I am thinking of backing up the JSS database to two different remote shares but these will require AD username/password to log-in to (any good method for doing that?) but just wondering if there are any good scripts out there for doing that. And if there are better methods than that which people are using.
Posted on 09-26-2015 01:56 AM
@Hafiz my JSS is running on OSX server... So we can use the JSS Util to schedule nightly backups.
I then RSYNC the folder where the backups are kept a few hours later to a few remote servers.

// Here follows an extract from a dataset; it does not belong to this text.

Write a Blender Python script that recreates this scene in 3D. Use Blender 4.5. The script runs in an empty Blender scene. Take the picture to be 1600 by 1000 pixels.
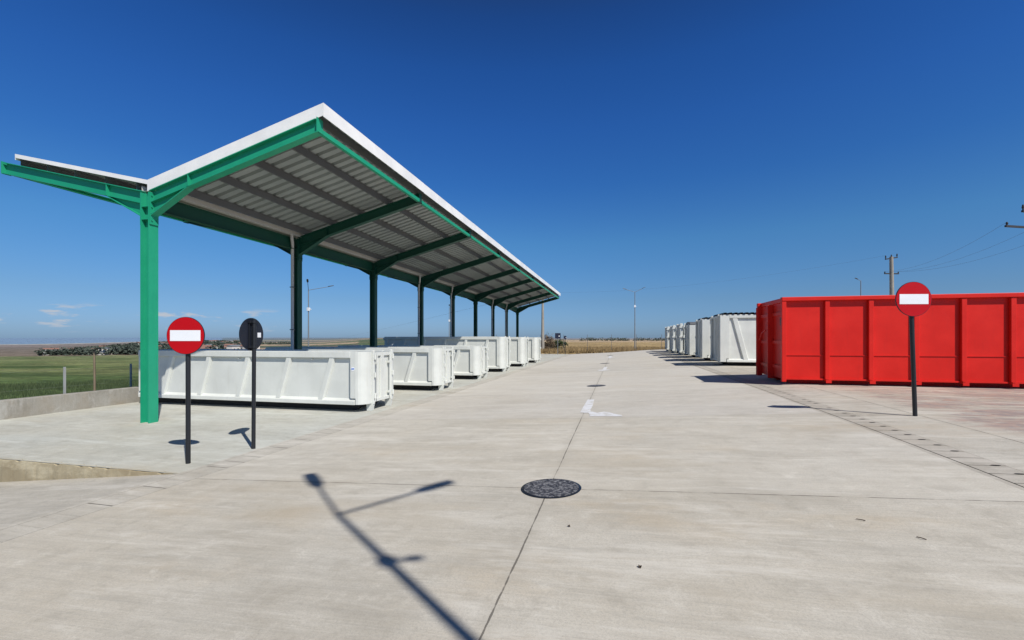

Posted on 09-26-2015 05:57 AM
@bentoms The servers that you rsync to do they require authentication or are they just open shares? I suppose you can enter the username, password in an encrypted file....
Posted on 09-26-2015 07:10 AM
In the past I've used MySQL replication to a slave database in a different datacenter. This way I didn't have to lock the tables, dump it, scp it, store those... PITA.
Should the master DB go down, then worry about dumping from the slave. And, because you've been replicating vs backing up, you've got very little data loss.
Live replication, ftw.
Posted on 09-26-2015 09:35 AM
Posted on 09-28-2015 06:48 AM
Our MySQL db and JSS webserver runs on an OS X box as well so we also use JAMF scheduler utility. This performs nightly backups which are then synced to my NetBoot server and other DPs. I use dropbox as this is a simple syncing service that also backs things up offsite regardless of my other offsite storage. What can I say, it was simple and cheap. I can about security of course, but in edu. I get to follow our own guidelines.
Posted on 09-28-2015 07:48 AM
We use Carbonite's built-in MySQL backup function to perform nightly backups. This does require having a Windows server on hand to run Carbonite on, and we're using a dedicated MySQL server so I'm not sure what alterations you might have to make if you're using the the built-in MySQL server set up by JSS installer, but so far we've been happy with the solution.
Before we purchased Carbonite I was doing weekly manual backups from my technician MacBook with Sequel Pro, which at least gives a nice GUI and takes out the complication of getting the backups off the MySQL server. I still perform manual backups this way before I update the JSS or perform other significant maintenance.